O ritual repete-se há 133 anos:
alguns dos homens mais poderosos dos Estados Unidos juntam-se numa floresta de
sequóias, na Califórnia, e sem inibições bebem cerveja e urinam nos troncos das
árvores centenárias. O encontro chama-se Bohemian Grove e, durante duas semanas
de Julho, junta os membros do mais exclusivo clube privado de homens do mundo,
o Bohemian, e alguns convidados ilustres. O pouco que se sabe sobre o que lá se
passa é resultado de raras indiscrições.
Cerca de 2.500 homens – há
Presidentes dos Estados Unidos, executivos de petrolíferas e empresas militares
e milionários – ocupam as cabanas de madeira espalhadas pelos 1.100 hectares de
uma propriedade privada a 120 quilómetros de São Francisco. São na
maioria brancos, conservadores e protestantes e à chegada recebem o programa do
encontro: há peças de teatro, grandes jantares e palestras. Mas não se fala
apenas de futilidades: foi aqui que, em 1942, nasceu o Projecto Manhattan, que
construiu a bomba atómica.
Em 2008, o último ano da
presidência de George W. Bush, os temas eram sombrios – América, Temos um Problema;
O Futuro Não é o Que Costumava Ser.
Antes das palestras, há uma
grande cerimónia, a Cremação da Preocupação. Os bohos, como se chamam uns aos
outros, sentam-se no relvado junto a um lago artificial. À frente há um palco e
a estátua de uma coruja – o símbolo do clube – com 12 metros de altura. Ao
som de música apoteótica surgem homens vestidos com hábitos vermelhos a
carregar um caixão. Lá dentro, segue um boneco de trapos, a Preocupação, que
depois de ser exorcizado no altar junto à coruja é colocado num barco ao qual é
lançado fogo.

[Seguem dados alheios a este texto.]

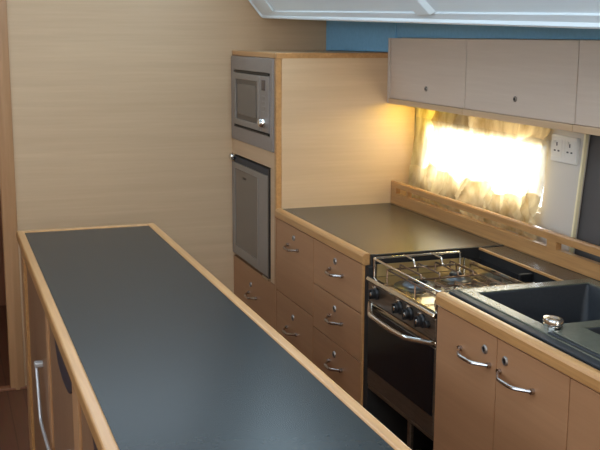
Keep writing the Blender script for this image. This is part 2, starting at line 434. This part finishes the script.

A cerimónia (descrita por um jornalista da 'Vanity Fair' que se
infiltrou e que já foi filmada com câmara oculta) pretende dizer aos convidados
que esqueçam os problemas e se divirtam.
O acampamento está dividido em
campos para cada um dos grupos do clube. Antes de ser Presidente dos EUA,
George W. Bush entrou no Hillbillies (rústicos, em português), que junta empresários
do Texas, banqueiros e académicos. Os milionários Rockefeller estão no Stowaway
(clandestinos, em português), com presidentes de petrolíferas.
Os ex-Presidentes dos EUA – todos
os Presidentes republicanos desde 1923 – vão para o Owl’s Nest (ninho da
coruja). Cada grupo organiza festas com música ao vivo, prostitutas angariadas
em bares locais e actores porno (em 2004, uma estrela do cinema pornográfico
foi contratada como empregado).
Uma das noites é reservada ao
Jantar em Círculo, em que todos os convidados comem juntos ao ar livre e há
sempre muita cerveja e vinho disponíveis – por isso se tornou uma tradição
urinar para o tronco das árvores. Foi aliás este o argumento apresentado pelo
clube para responder a um tribunal que, em 1986, exigiu que contratassem
mulheres. A presença delas está restringida à cozinha do restaurante principal.
No último fim-de-semana é
encenado um musical grandioso, com orquestra e cenografia e figurinos
produzidos por profissionais. Cerca de 300 membros entram no espectáculo,
muitos vestidos de mulher. “É a coisa mais maricas que se possa imaginar”,
afirmou nos anos 70 o Presidente Richard Nixon – a frase está numa das
gravações da Sala Oval.
O acampamento começou em 1878
quando um dos fundadores do clube, o actor Henry Edwards, se mudou para Nova
Iorque e os amigos lhe organizaram uma festa de despedida na floresta de
sequóias junto ao rio Russian. Divertiram-se tanto que a repetiram os anos
seguintes.
No início, o terreno era
arrendado. O Bohemian, fundado em São Francisco em 1872 por jornalistas e artistas,
não tinha dinheiro. Mas os grandes empresários foram dominando o clube e, em
1893, compraram terrenos para o encontro anual. O regulamento exige que 10% dos
membros trabalhe em artes e alguns são convidados, mas o ingresso continua a
ser exclusivo. A inscrição custa 20 mil euros e a quota anual 4 mil. Ainda
assim, a fila de espera é de 15 anos.